• **EXERCISE DETAILS**
Return the listing below unchanged, minus its pictures.

==========

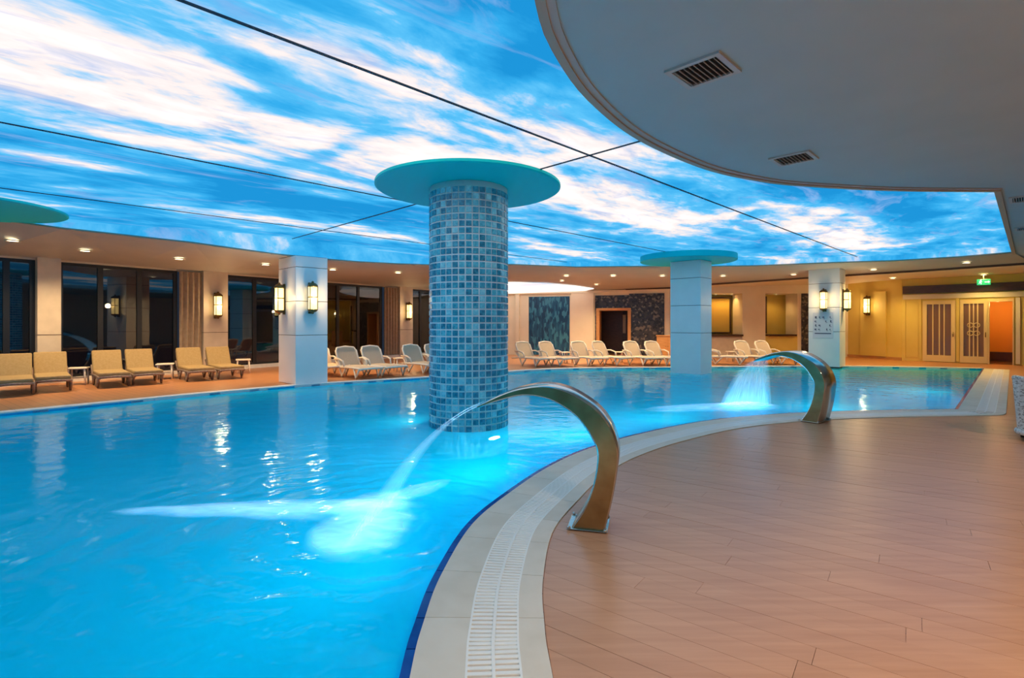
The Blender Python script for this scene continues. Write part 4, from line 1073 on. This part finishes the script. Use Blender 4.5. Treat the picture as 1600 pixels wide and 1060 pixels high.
for k, (px, py, hd) in enumerate(((22, 613, -46), (80, 607, -46), (170, 600.5, -46), (221, 596.5, -46), (300, 591.5, -46), (346, 588.5, -46))):
    lounger(px, py, hd, 'beige cushioned sun lounger by the windows, %s counting away from the square pillar' % nth[k], True, G1)
G2 = 'white framed loungers behind the pool'
lab2 = ['partly hidden behind the window side pillar', 'just past the window side pillar', 'second past the window side pillar', 'third past the window side pillar', 'half hidden by the mosaic column']
for k, (px, py, hd) in enumerate(((506, 585, -48), (552, 588.5, -46), (591, 585.5, -46), (654, 581.5, -48), (688, 578.8, -48))):
    lounger(px, py, hd, 'white framed sun lounger with taupe sling, '+lab2[k], False, G2)
lab3 = ['touching the mosaic column edge', 'before the blue mosaic wall panel', 'before the cream pilaster', 'before the orange portal', 'before the dark pebble wall', 'next to the far white pillar']
for k, (px, py, hd) in enumerate(((828, 571, -56), (864, 570.5, -56), (913, 570, -66), (948, 569.5, -54), (996, 569.5, -68), (1030, 569.3, -66))):
    lounger(px, py, hd, 'white framed sun lounger with taupe sling, '+lab3[k], False, G2)
lab4 = ['beside the far white pillar under the bar niche', 'behind the far water sheet', 'just above the far steel spout']
for k, (px, py, hd) in enumerate(((1119, 569, -26), (1171, 568, -72), (1204, 568, -70))):
    lounger(px, py, hd, 'white framed sun lounger with taupe sling, '+lab4[k], False, G2)
# woven tub chair cut by the picture edge
M['weave'] = mosaic_material('white_weave', [(0.80, 0.76, 0.68), (0.70, 0.66, 0.58), (0.84, 0.80, 0.72), (0.40, 0.34, 0.27), (0.78, 0.74, 0.66)], 34, (1, 1, 2.2), 0.6)
tc = tag(empty('tub_chair', (6.80, 6.52, 0.006), math.radians(-20)), 'white woven tub chair on the deck, cut by the picture edge', 'chair')
def shell_mb(r0, r1, z0, top, a0, a1, n=36):
    mb = MB(); vs = []; fs = []
    for i in range(n+1):
        t = i/n; q = math.radians(a0+(a1-a0)*t); h = top(t)
        for r_, z_ in ((r0-0.05, z0), (r0, h), (r1, h), (r1-0.05, z0)):
            vs.append((r_*math.cos(q), r_*math.sin(q), z_))
    for i in range(n):
        for k in range(4): fs.append((4*i+k, 4*i+(k+1) % 4, 4*i+4+(k+1) % 4, 4*i+4+k))
    fs += [(0, 1, 2, 3), (4*n+3, 4*n+2, 4*n+1, 4*n)]
    return mb.add(vs, fs)
shell_mb(0.33, 0.38, 0.10, lambda t: 0.56+0.22*math.sin(math.pi*t), 40, 320).build('backrest', M['weave'], tc)
MB().tube([(0.355*math.cos(math.radians(40+280*i/24)), 0.355*math.sin(math.radians(40+280*i/24)), 0.57+0.22*math.sin(math.pi*i/24)) for i in range(25)], 0.032, 8).build('top_rim', M['weave'], tc)
MB().tube([(0.33*math.cos(2*math.pi*i/24), 0.33*math.sin(2*math.pi*i/24), 0.10) for i in range(25)], 0.035, 8).build('base_ring', M['weave'], tc)
MB().lathe([(0.0, 0.30), (0.30, 0.30), (0.31, 0.34), (0.28, 0.40), (0.0, 0.41)], 28).build('seat_cushion', M['cushion'], tc)
for q in (45, 135, 225, 315):
    x, y = 0.30*math.cos(math.radians(q)), 0.30*math.sin(math.radians(q)); MB().tube([(x, y, 0.0), (x, y, 0.11)], 0.022, 8).build('leg', M['walnut'], tc)
def make_table():
    r = empty('side_table')
    MB().bbox((0, 0, 0.40), (0.40, 0.40, 0.035), 0.012).build('table_top', M['white_plastic'], r)
    for sx in (-1, 1):
        for sy in (-1, 1): MB().tube([(sx*0.15, sy*0.15, 0.385), (sx*0.17, sy*0.17, 0.0)], 0.02, 8).build('leg', M['white_plastic'], r)
    MB().box((0, 0, 0.16), (0.31, 0.31, 0.015)).build('shelf', M['white_plastic'], r)
    return r
tb = make_table(); tu = [0]
for px, py, lb in ((122, 601, 'between the second and third cushioned loungers from the view edge'), (258, 592.5, 'between the middle cushioned loungers'), (380, 583, 'beyond the last cushioned lounger by the pillar'), (626, 580, 'between the sling loungers past the pillar'), (884, 567.5, 'before the cream pilaster'), (972, 567, 'before the orange portal'), (1146, 566, 'under the bar niche')):
    o = tb if not tu[0] else copy_tree(tb); tu[0] = 1
    o.location = FP(px, py); o.rotation_euler = (0, 0, 0.5); tag(o, 'low white plastic side table '+lb, 'side table', 'white plastic side tables')
# small wooden cabinet by the pebble wall
q = AT(1042, 21.3); cb = tag(empty('wooden_cabinet', (q.x, q.y, 0), math.atan2(BD.y, BD.x)), 'orange wooden cabinet standing before the pebble wall beside the pillar', 'cabinet')
MB().bbox((0, 0, 0.50), (0.8, 0.4, 0.92), 0.01).build('body', M['orange_wood'], cb); MB().bbox((0, 0, 0.98), (0.86, 0.46, 0.04), 0.01).build('top', M['orange_wood'], cb)
for s in (-1, 1):
    d = MB().bbox((s*0.195, -0.205, 0.50), (0.37, 0.02, 0.82), 0.005).build('door', M['orange_wood'], cb); MB().lathe([(0.012, -0.02), (0.016, 0.0), (0.0, 0.012)], 8, (s*0.04, -0.225, 0.55)).build('knob', M['brass'], d)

==========

• **EXERCISE OUTPUT**
The Blender Python script for this scene continues. Write part 4, from line 1073 on. This part finishes the script. Use Blender 4.5. Treat the picture as 1600 pixels wide and 1060 pixels high.
for k, (px, py, hd) in enumerate(((22, 613, -46), (80, 607, -46), (170, 600.5, -46), (221, 596.5, -46), (300, 591.5, -46), (346, 588.5, -46))):
    lounger(px, py, hd, 'beige cushioned sun lounger by the windows, %s counting away from the square pillar' % nth[k], True, G1)
G2 = 'white framed loungers behind the pool'
lab2 = ['partly hidden behind the window side pillar', 'just past the window side pillar', 'second past the window side pillar', 'third past the window side pillar', 'half hidden by the mosaic column']
for k, (px, py, hd) in enumerate(((506, 585, -48), (552, 588.5, -46), (591, 585.5, -46), (654, 581.5, -48), (688, 578.8, -48))):
    lounger(px, py, hd, 'white framed sun lounger with taupe sling, '+lab2[k], False, G2)
lab3 = ['touching the mosaic column edge', 'before the blue mosaic wall panel', 'before the cream pilaster', 'before the orange portal', 'before the dark pebble wall', 'next to the far white pillar']
for k, (px, py, hd) in enumerate(((828, 571, -56), (864, 570.5, -56), (913, 570, -66), (948, 569.5, -54), (996, 569.5, -68), (1030, 569.3, -66))):
    lounger(px, py, hd, 'white framed sun lounger with taupe sling, '+lab3[k], False, G2)
lab4 = ['beside the far white pillar under the bar niche', 'behind the far water sheet', 'just above the far steel spout']
for k, (px, py, hd) in enumerate(((1119, 569, -26), (1171, 568, -72), (1204, 568, -70))):
    lounger(px, py, hd, 'white framed sun lounger with taupe sling, '+lab4[k], False, G2)
# woven tub chair cut by the picture edge
M['weave'] = mosaic_material('white_weave', [(0.80, 0.76, 0.68), (0.70, 0.66, 0.58), (0.84, 0.80, 0.72), (0.40, 0.34, 0.27), (0.78, 0.74, 0.66)], 34, (1, 1, 2.2), 0.6)
tc = tag(empty('tub_chair', (6.80, 6.52, 0.006), math.radians(-20)), 'white woven tub chair on the deck, cut by the picture edge', 'chair')
def shell_mb(r0, r1, z0, top, a0, a1, n=36):
    mb = MB(); vs = []; fs = []
    for i in range(n+1):
        t = i/n; q = math.radians(a0+(a1-a0)*t); h = top(t)
        for r_, z_ in ((r0-0.05, z0), (r0, h), (r1, h), (r1-0.05, z0)):
            vs.append((r_*math.cos(q), r_*math.sin(q), z_))
    for i in range(n):
        for k in range(4): fs.append((4*i+k, 4*i+(k+1) % 4, 4*i+4+(k+1) % 4, 4*i+4+k))
    fs += [(0, 1, 2, 3), (4*n+3, 4*n+2, 4*n+1, 4*n)]
    return mb.add(vs, fs)
shell_mb(0.33, 0.38, 0.10, lambda t: 0.56+0.22*math.sin(math.pi*t), 40, 320).build('backrest', M['weave'], tc)
MB().tube([(0.355*math.cos(math.radians(40+280*i/24)), 0.355*math.sin(math.radians(40+280*i/24)), 0.57+0.22*math.sin(math.pi*i/24)) for i in range(25)], 0.032, 8).build('top_rim', M['weave'], tc)
MB().tube([(0.33*math.cos(2*math.pi*i/24), 0.33*math.sin(2*math.pi*i/24), 0.10) for i in range(25)], 0.035, 8).build('base_ring', M['weave'], tc)
MB().lathe([(0.0, 0.30), (0.30, 0.30), (0.31, 0.34), (0.28, 0.40), (0.0, 0.41)], 28).build('seat_cushion', M['cushion'], tc)
for q in (45, 135, 225, 315):
    x, y = 0.30*math.cos(math.radians(q)), 0.30*math.sin(math.radians(q)); MB().tube([(x, y, 0.0), (x, y, 0.11)], 0.022, 8).build('leg', M['walnut'], tc)
def make_table():
    r = empty('side_table')
    MB().bbox((0, 0, 0.40), (0.40, 0.40, 0.035), 0.012).build('table_top', M['white_plastic'], r)
    for sx in (-1, 1):
        for sy in (-1, 1): MB().tube([(sx*0.15, sy*0.15, 0.385), (sx*0.17, sy*0.17, 0.0)], 0.02, 8).build('leg', M['white_plastic'], r)
    MB().box((0, 0, 0.16), (0.31, 0.31, 0.015)).build('shelf', M['white_plastic'], r)
    return r
tb = make_table(); tu = [0]
for px, py, lb in ((122, 601, 'between the second and third cushioned loungers from the view edge'), (258, 592.5, 'between the middle cushioned loungers'), (380, 583, 'beyond the last cushioned lounger by the pillar'), (626, 580, 'between the sling loungers past the pillar'), (884, 567.5, 'before the cream pilaster'), (972, 567, 'before the orange portal'), (1146, 566, 'under the bar niche')):
    o = tb if not tu[0] else copy_tree(tb); tu[0] = 1
    o.location = FP(px, py); o.rotation_euler = (0, 0, 0.5); tag(o, 'low white plastic side table '+lb, 'side table', 'white plastic side tables')
# small wooden cabinet by the pebble wall
q = AT(1042, 21.3); cb = tag(empty('wooden_cabinet', (q.x, q.y, 0), math.atan2(BD.y, BD.x)), 'orange wooden cabinet standing before the pebble wall beside the pillar', 'cabinet')
MB().bbox((0, 0, 0.50), (0.8, 0.4, 0.92), 0.01).build('body', M['orange_wood'], cb); MB().bbox((0, 0, 0.98), (0.86, 0.46, 0.04), 0.01).build('top', M['orange_wood'], cb)
for s in (-1, 1):
    d = MB().bbox((s*0.195, -0.205, 0.50), (0.37, 0.02, 0.82), 0.005).build('door', M['orange_wood'], cb); MB().lathe([(0.012, -0.02), (0.016, 0.0), (0.0, 0.012)], 8, (s*0.04, -0.225, 0.55)).build('knob', M['brass'], d)